Copy each line below in which the string "scene" occurs.

********************

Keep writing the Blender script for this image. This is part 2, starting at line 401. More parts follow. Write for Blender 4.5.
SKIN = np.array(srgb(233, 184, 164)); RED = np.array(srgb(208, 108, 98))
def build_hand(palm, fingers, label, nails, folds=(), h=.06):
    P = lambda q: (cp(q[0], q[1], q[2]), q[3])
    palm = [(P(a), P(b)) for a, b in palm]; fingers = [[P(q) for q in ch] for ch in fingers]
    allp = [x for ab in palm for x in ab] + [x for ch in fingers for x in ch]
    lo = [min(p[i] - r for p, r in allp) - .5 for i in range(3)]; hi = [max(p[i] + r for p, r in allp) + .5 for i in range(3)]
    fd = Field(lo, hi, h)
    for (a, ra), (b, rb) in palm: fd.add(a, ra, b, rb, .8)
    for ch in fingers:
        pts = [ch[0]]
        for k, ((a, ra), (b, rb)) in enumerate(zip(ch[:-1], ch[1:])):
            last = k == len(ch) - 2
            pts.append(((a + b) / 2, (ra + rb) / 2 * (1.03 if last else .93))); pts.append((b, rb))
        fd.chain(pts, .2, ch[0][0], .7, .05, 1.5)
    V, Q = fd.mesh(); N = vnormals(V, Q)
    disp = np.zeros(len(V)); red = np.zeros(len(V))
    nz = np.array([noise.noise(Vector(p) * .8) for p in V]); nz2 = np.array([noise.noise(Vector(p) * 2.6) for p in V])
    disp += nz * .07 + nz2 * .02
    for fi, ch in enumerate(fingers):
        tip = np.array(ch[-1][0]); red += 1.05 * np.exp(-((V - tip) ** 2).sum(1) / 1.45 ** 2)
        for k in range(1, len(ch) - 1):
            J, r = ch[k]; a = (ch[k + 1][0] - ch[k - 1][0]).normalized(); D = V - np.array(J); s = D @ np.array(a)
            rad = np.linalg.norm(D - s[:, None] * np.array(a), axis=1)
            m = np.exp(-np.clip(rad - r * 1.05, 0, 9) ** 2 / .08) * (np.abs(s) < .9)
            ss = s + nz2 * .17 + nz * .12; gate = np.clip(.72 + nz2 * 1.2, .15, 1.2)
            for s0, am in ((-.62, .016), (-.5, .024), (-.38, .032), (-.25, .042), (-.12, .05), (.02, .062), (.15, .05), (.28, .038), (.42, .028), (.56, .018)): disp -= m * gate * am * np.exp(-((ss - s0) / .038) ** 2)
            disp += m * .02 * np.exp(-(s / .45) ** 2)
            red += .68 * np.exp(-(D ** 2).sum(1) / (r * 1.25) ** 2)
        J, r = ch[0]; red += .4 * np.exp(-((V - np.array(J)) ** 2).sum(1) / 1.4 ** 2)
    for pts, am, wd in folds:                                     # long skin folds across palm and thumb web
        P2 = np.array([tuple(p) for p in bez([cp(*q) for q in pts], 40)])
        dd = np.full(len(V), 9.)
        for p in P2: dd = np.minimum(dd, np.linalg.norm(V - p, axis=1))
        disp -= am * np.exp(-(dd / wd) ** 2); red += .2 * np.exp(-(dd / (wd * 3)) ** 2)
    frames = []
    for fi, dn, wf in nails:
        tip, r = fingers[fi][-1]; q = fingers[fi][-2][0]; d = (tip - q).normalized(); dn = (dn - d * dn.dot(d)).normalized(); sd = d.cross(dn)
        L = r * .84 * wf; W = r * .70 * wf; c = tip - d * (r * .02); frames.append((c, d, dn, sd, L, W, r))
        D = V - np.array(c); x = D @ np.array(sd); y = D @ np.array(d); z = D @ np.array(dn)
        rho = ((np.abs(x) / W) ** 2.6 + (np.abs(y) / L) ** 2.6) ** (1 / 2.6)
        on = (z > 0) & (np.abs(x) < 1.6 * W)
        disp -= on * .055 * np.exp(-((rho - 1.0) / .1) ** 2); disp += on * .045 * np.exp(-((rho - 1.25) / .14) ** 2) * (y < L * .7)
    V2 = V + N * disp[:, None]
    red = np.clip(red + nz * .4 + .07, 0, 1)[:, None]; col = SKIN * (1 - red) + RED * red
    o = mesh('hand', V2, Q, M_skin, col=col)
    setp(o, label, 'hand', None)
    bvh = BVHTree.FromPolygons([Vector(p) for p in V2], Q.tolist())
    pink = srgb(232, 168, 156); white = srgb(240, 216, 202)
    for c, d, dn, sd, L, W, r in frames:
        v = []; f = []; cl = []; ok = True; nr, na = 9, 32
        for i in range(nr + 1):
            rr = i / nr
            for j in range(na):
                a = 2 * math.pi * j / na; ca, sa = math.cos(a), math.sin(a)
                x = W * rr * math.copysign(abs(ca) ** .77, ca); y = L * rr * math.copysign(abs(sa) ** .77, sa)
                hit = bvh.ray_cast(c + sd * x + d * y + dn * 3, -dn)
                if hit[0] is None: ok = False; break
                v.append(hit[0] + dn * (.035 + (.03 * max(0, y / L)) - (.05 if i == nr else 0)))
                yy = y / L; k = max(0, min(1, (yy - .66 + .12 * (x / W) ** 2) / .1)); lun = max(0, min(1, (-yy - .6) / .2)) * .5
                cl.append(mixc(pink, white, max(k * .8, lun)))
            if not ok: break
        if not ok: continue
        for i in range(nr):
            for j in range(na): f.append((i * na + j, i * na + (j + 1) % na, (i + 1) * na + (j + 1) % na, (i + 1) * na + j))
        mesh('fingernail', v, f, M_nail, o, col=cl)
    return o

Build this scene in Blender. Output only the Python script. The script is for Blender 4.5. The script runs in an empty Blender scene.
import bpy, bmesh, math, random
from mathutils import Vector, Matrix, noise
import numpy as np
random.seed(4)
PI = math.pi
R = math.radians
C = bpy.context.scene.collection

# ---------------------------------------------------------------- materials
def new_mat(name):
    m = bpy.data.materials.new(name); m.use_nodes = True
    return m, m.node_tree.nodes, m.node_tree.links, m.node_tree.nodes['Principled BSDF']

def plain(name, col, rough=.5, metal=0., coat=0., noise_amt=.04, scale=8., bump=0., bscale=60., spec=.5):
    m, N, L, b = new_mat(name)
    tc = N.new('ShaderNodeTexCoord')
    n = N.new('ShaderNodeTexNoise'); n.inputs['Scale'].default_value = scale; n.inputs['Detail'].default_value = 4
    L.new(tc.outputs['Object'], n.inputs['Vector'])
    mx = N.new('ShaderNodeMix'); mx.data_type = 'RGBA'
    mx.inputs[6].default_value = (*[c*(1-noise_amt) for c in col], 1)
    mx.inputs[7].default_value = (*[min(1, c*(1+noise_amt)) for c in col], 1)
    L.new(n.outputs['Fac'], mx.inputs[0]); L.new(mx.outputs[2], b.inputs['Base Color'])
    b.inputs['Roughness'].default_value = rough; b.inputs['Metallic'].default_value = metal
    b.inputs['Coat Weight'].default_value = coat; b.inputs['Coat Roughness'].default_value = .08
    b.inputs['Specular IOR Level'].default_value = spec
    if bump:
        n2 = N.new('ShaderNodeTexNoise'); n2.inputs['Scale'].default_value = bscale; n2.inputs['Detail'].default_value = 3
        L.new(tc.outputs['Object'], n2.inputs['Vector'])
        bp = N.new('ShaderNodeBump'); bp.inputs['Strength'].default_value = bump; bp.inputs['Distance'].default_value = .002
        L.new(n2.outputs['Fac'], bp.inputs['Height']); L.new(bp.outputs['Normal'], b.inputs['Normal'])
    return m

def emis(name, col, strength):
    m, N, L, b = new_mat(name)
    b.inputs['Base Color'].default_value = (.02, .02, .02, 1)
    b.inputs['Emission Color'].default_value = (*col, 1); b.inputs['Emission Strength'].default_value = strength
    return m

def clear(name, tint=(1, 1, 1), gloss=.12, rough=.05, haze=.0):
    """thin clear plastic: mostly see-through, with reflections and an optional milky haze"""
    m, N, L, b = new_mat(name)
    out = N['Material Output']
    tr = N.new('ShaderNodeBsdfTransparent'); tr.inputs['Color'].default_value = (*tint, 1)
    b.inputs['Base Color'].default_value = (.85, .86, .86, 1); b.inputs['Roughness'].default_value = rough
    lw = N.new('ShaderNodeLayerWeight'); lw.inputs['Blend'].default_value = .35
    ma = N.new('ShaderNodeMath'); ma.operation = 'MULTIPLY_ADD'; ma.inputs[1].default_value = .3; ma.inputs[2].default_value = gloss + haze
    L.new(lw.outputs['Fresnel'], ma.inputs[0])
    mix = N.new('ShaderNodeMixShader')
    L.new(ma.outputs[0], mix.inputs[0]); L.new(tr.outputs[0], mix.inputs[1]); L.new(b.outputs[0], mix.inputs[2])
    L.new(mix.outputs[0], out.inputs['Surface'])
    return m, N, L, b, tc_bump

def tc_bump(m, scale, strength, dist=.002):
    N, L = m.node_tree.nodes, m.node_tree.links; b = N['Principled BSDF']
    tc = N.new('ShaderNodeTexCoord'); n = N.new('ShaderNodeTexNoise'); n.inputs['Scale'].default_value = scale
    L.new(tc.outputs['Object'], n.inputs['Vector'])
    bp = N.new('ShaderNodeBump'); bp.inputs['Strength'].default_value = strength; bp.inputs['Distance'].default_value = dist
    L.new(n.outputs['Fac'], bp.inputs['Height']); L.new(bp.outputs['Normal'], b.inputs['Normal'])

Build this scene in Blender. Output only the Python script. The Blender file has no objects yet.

********************

## Response below
Build this scene in Blender. Output only the Python script. The script is for Blender 4.5. The script runs in an empty Blender scene.
C = bpy.context.scene.collection
Build this scene in Blender. Output only the Python script. The Blender file has no objects yet.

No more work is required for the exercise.